Southwest Regional Food Bank Conference

An Education in Fighting Hunger

Members of the NTFB External Affairs team at the Southwest Regional Food Bank conference. L-R: Marcus Baker, Valerie Hawthorne, Zahra Perez, Danielle Pestel and Cody Meyers.

I have always been a big fan of conferences. Ever since my first church camp experience to now, 20 something years later, I absolutely love a good conference. I love the energy of being surrounded by like-minded people, learning and sharing best practices and meeting new people who share the same victories and struggles. Everything I love about a good conference – our friends at the Houston Food Bank (HFB) delivered at the Southwest Regional Food Bank conference held just a few weeks ago. Included below are my personal takeaways – and as a new Food Bank employee, I know these findings will help shape my work and outlook moving forward. I recently joined the NTFB External Affairs team and serve as a Major Gift Officer.

Hunger is a REAL problem

When we first arrived at the conference, our team was offered a tour of the Houston Food Bank. A classic move in the industry to help show the scale and scope of the work. Admittedly, before I began working at the North Texas Food Bank, my understanding of the work that happened at a food bank were unclear, and only involved what I assumed was a giant canned food drive with a handful of volunteers looking for expired Chef Boyardee cans. Now I know about the enormous scope of logistical and social work that these entities undertake, and the HFB was no exception. The Houston Food Bank is the largest food bank in the United States, currently resides in an old Sysco Foods manufacturing facility in East Houston and serves 18 counties with more than 1.1 million people who are identified as food-insecure. Just like my first tour at the North Texas Food Bank, I was blown away by the sheer size of the building, yet also perplexed by rooms filled with automated assembly lines. Then a familiar feeling hit me – the overwhelming and sobering thought that all of this is even necessary. HFB is one of 21 food banks in Texas, and is eagerly trying to eradicate food insecurity. Just like the North Texas Food Bank, our friends in Houston rely on corporate partners, government aid and community support to serve all our hungry neighbors around the state. Hunger is a real problem faced by too many. After our tour, my fire was lit even brighter to learn my role in how to end it.

We are all in this TOGETHER

Since joining the NTFB team, one thing has become clear – my understanding of the world is very limited. The factors that contribute to food insecurity, and the tough choices our hungry neighbors must make are all so complex that at times, it is difficult to comprehend if there will ever be a future without hunger. From farm bills to SNAP benefits paperwork, to canned food drives and supply chain logistics, there is an infinite amount of information to learn and comprehend before tackling the real issue of hunger. But here’s what I know – I have found great comfort in realizing that we are not alone in trying to solve it. The conference hosted more than 75 hunger fighters from food banks all over the Southwest region. We were given time away from breakouts and plenary sessions to talk to our counterparts from around the state, and the wealth of knowledge held by other veteran Food Bank fundraisers was welcomed.
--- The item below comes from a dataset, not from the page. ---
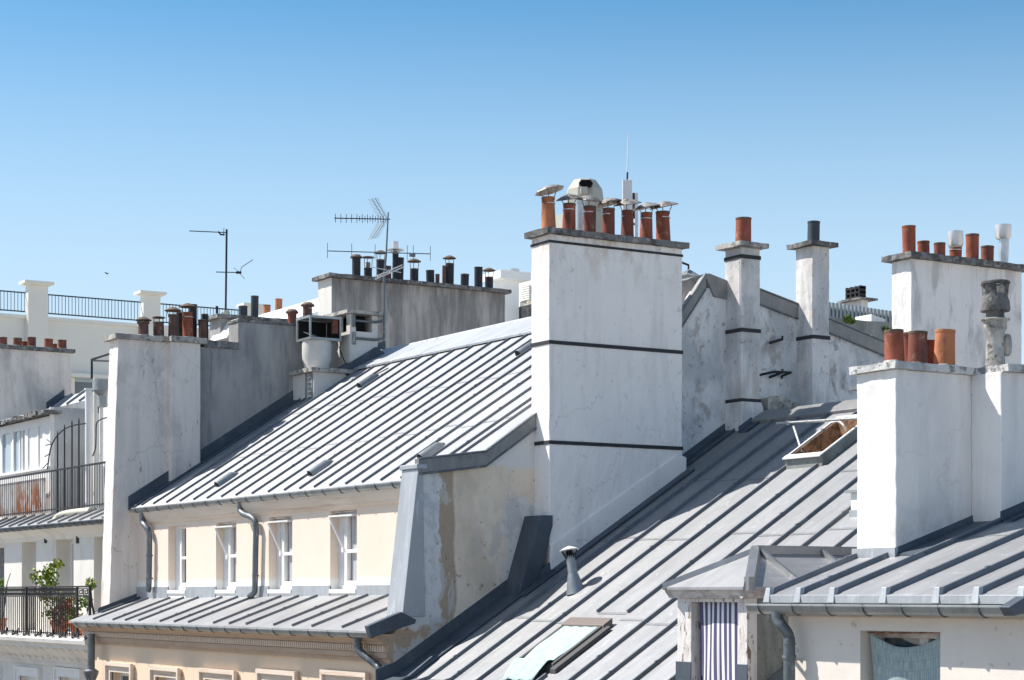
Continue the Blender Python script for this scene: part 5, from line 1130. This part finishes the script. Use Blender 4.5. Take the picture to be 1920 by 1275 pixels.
MB().box(XW-.3,XW+.8,ye_+.1,ye_+1.2,2,ux(965,573,XW).z).build('roof_edge_wall','dark_concrete',Wh)
# right background: slate roofs, mossy wall, slatted chimney
Rb=thing('slate_house',(-38,36,-16),'slate and zinc roofed house in the right background','building')
X11=-34.; q=[ux(*p_,X11) for p_ in ((1400,535),(1500,549),(1600,562),(1600,660),(1400,660))]
b=MB(); b.prism([q[0]+Vector((-2,0,0)),q[1]+Vector((-2,0,0)),q[2]+Vector((-2,0,0)),q[3],q[4]],(-.3,0,0)); 
for k in range(5):
    for f_ in range(26):
        t=k/5*.33; y=q[0].y+(q[1].y-q[0].y)*f_/24.+(k%2)*.12; dz_=(q[1].z-q[0].z)/(q[1].y-q[0].y)*(y-q[0].y)
        zt_=q[0].z+dz_-k*.22; b.box(X11-2+k*.1+.0,X11-1.93+k*.1+.05,y,y+.24,zt_-.22,zt_-.02)
b.build('slate_roof','slate_tile',Rb)
X12=-33.; q=[ux(*p_,X12) for p_ in ((1552,573),(1700,594),(1700,680),(1552,680))]
b=MB().prism(q,(-.3,0,0)); 
for k in range(22):
    t=k/21; p=q[0].lerp(q[1],t); b.box(X12,X12+.06,p.y-.03,p.y+.03,p.z-1.6,p.z+.07)
b.build('zinc_mansard','slate_tile',Rb)
X13=-31.; q=[ux(*p_,X13) for p_ in ((1552,593),(1625,602),(1700,605),(1700,690),(1552,680))]
MB().prism(q,(-.5,0,0)).build('low_wall','painted_metal_panel',Rb)
a=ux(1634,589,X13-.5); c=ux(1660,592,X13-.5); MB().hexa([(X13-1.1,a.y-.05,a.z-.6),(X13-.5,a.y,a.z-.6),(X13-.5,c.y,a.z-.6),(X13-1.1,c.y,a.z-.6),(X13-1.0,a.y,a.z),(X13-.5,a.y,a.z),(X13-.5,c.y,a.z-.08),(X13-1.1,c.y,a.z-.08)]).build('roof_box','white_paint',Rb)
X14=-36.5; a=ux(1615,562,X14); c=ux(1627,563,X14); s=MB().box(X14-.62,X14,a.y,c.y,2,a.z).build('chimney_stack','stone_white',Rb)
MB().box(X14-.74,X14+.12,a.y-.12,c.y+.22,a.z,a.z+.05).build('crown','dark_concrete',s); b=MB()
for k in range(3): b.box(X14-.58,X14-.06,a.y+.0,c.y,a.z+.07+k*.11,a.z+.11+k*.11)
for xx_ in (X14-.58,X14-.42,X14-.26,X14-.11): b.box(xx_,xx_+.05,a.y+.005,c.y-.005,a.z+.05,a.z+.36)
b.build('slatted_cowl','iron_dark',s)
random.seed(5)
for (px,py,r,n) in ((1590,598,.09,70),(1662,618,.08,40)):
    b=MB(); leafy(b,ux(px,py,X13+.05),r,n,[0,1],.03); leafy(b,ux(px+8,py+4,X13+.05),r*.7,n,[0,1],.03)
    tag(b.build('weed_tuft',['moss','leaf_green'],recalc=False),'green weed tuft growing on the low wall left of the white roof box' if px<1600 else 'weed tuft on the low wall right next to the far right chimney stack','weeds','weed tufts on the low rear wall')
# ventilator hood, panel antenna and whip behind the tall stack
Vt=thing('roof_ventilator',(-26.3,18.3,4.3),'large beige angular ventilator hood behind the clay pots of the tall stack','ventilator')
XV2=-26.4; v0=ux(1096,410,XV2); dd=dep(v0)/FP
MB().box(XV2-.33,XV2+.33,v0.y-.33,v0.y+.33,4.2,ux(1096,402,XV2).z).build('base','vent_beige',Vt)
b=MB(); hw=37*dd; z0_=ux(1096,402,XV2).z; zt_=ux(1096,338,XV2).z
def octo(r,z): return [(XV2+r*math.cos(math.pi/8+k*math.pi/4+.25),v0.y+r*math.sin(math.pi/8+k*math.pi/4+.25),z) for k in range(8)]
rings=[octo(hw*.92,z0_),octo(hw*1.02,z0_+.22),octo(hw*.95,z0_+.38),octo(hw*.80,zt_-.10),octo(hw*.58,zt_)]
vs=[v for r in rings for v in r]; fs=[(i*8+k,i*8+(k+1)%8,(i+1)*8+(k+1)%8,(i+1)*8+k) for i in range(4) for k in range(8)]+[list(range(8))[::-1],[32+k for k in range(8)]]
b.add(vs,fs); b.build('hood','vent_beige',Vt,bevel=.015)
c_=ux(1094,351,XV2+hw*.80); 
fd=Vector((.85,-.526,0)); c0_=Vector((XV2,v0.y,0))+fd*hw*.80; rt=Vector((.526,.85,0)); zc_=ux(1092,354,XV2).z
pts=[c0_+rt*(a_*dd)+Vector((0,0,zc_+b_*dd)) for a_,b_ in ((-12,3),(-7,8),(9,8),(14,2),(10,-4),(-8,-4))]
MB().prism(pts,fd*.14).build('opening','soot',Vt)
MB().hexa([*(c0_+rt*(a_*dd)+fd*.16+Vector((0,0,zc_+b_*dd)) for a_,b_ in ((-9,-18),(4,-18),(4,-5),(-9,-5))),*(c0_+rt*(a_*dd)-fd*.1+Vector((0,0,zc_+b_*dd)) for a_,b_ in ((-9,-18),(4,-18),(4,-5),(-9,-5)))]).build('spout','vent_beige',Vt,bevel=.01)
p=ux(1087,412,-25.9); tag(MB().lathe((p.x,p.y,p.z-1),[(.085,0),(.085,1+.30),(.075,1.3),(.075,1.2),(.01,1.2)],16).build('metal_flue','galvanised',smooth=True),'short shiny metal flue between the second and third clay pots of the tall stack','flue')
pa_=thing('panel_antenna',tuple(ux(1176,430,-26.2)),'white panel antenna with a tall thin whip behind the clay pots of the tall stack','antenna')
Ap_=lambda px,py: ux(px,py,-26.2)
a=Ap_(1167,338); c=Ap_(1185,400); 
b=MB(); 
cpt=Ap_(1176,370); hh_=.075; b.hexa([cpt+rt*s_*hh_+fd*t_*.05+Vector((0,0,z_)) for z_ in (Ap_(1176,400).z-cpt.z,Ap_(1176,338).z-cpt.z) for (s_,t_) in ((-1,-1),(1,-1),(1,1),(-1,1))])
b.build('panel','white_paint',pa_,bevel=.008)
b=MB(); b.tube([Ap_(1176,338),Ap_(1176.5,323)],.014,6,1); b.tube([Ap_(1176.5,323),Ap_(1177.3,265),Ap_(1178,247)],[.011,.008,.003],6); b.tube([Ap_(1176,450),Ap_(1176,400)],.04,8); b.build('whip',['white_paint','iron_dark'],pa_,smooth=True)
b=MB(); cpt=Ap_(1193,395); b.hexa([cpt+rt*s_*.025+fd*t_*.04+Vector((0,0,z_)) for z_ in (-.75,.28) for (s_,t_) in ((-1,-1),(1,-1),(1,1),(-1,1))]); b.tube([Ap_(1188,410),Ap_(1188,362)],.022,6,1); b.tube([Ap_(1188,372),Ap_(1193,372)],.02,6,1); b.tube([Ap_(1188,420),Ap_(1193,420)],.02,6,1); b.build('side_panel',['white_paint','iron_dark'],pa_)
# far stub pipe right of the tall stack
sp=thing('roof_vent_stub',tuple(ux(1291,520,-26.3)),'small grey hooded vent just right of the tall stack, on the ridge','vent')
p=ux(1291,518,-26.3); b=MB().box(p.x-.08,p.x+.08,p.y-.08,p.y+.08,p.z-.5,p.z+.0); b.build('shaft','zinc_gutter',sp); MB().lathe((p.x,p.y,p.z),[(.20,0),(.04,.10),(.01,.10)],8).build('hood','zinc_gutter',sp); MB().tube([ux(1275,491,-26.3),ux(1291,497,-26.3),ux(1291,505,-26.3)],.02,5).build('handle','iron_dark',sp)
# bird
p=ux(200,513,-60); b=MB(); b.lathe(p,[(.003,-.05),(.016,-.02),(.018,.006),(.01,.035),(.002,.055)],8,tilt=Matrix.Rotation(1.2,3,'X'))
b.add([p,p+Vector((-.03,.035,.035)),p+Vector((.0,.085,.018)),p+Vector((.018,.03,-.006))],[(0,1,2,3)]); b.add([p,p+Vector((.03,-.03,.04)),p+Vector((.035,-.085,.03)),p+Vector((-.006,-.035,.0))],[(0,1,2,3)])
tag(b.build('bird','bird_dark'),'small dark bird flying in the sky above the left terrace railing','bird')
for o in bpy.data.objects:
    if '_w' in o: del o['_w']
We spent the better part of two hours talking about retention strategies, corporate opportunities and big asks. I look forward to sharing a handful of reports that highlight key insights around us finding the right partners to ensure we close the hunger gap in North Texas.

We must be AUTHENTIC in our approach

Our final keynote session before we made the trek back to Dallas stuck with me. Dr. Todd Dewett, a leadership and organizational behavior expert, spoke on the value on leading and working with authenticity. With sleeves of tattoos on both arms, Dr. Dewett was unapologetically himself, and shared the value of not losing yourself to you work. How can we do that as food bankers? How do we authentically tell our personal story, and the story of those we serve, to build relationships? With each thought another question would follow, and eventually I had my A-HA conference moment. The need to solve the hunger crisis is real and ever present, and yes I know that we are all in this together, it really will take all of us to come to the table as our authentic selves to find an answer. The communities we serve across the state are diverse. The face of hunger looks like you, like me, like a childhood friend, or a stranger – why then wouldn’t those who work to close the gap be just as diverse as those we serve? Our hungry neighbors need, and more importantly, deserve the authentic version of myself and all of us at work. As with all teams, we must sharpen each other and learn from those around us. There are parts of me as a person and as a fundraiser that are unique, and to best serve our neighbors in need, I should embrace those parts rather than try to fit into the typical fundraiser box.

I want to give a huge shout out to the Houston Food Bank for a fantastic conference. I know I speak for all of us at the North Texas Food Bank when I say we learned so much, and are looking forward to the progress we will make with all of the information we gained over the past two days. As I enter month two at NTFB, I know I am leaving the conference even more eager to work toward closing the hunger gap in North Texas.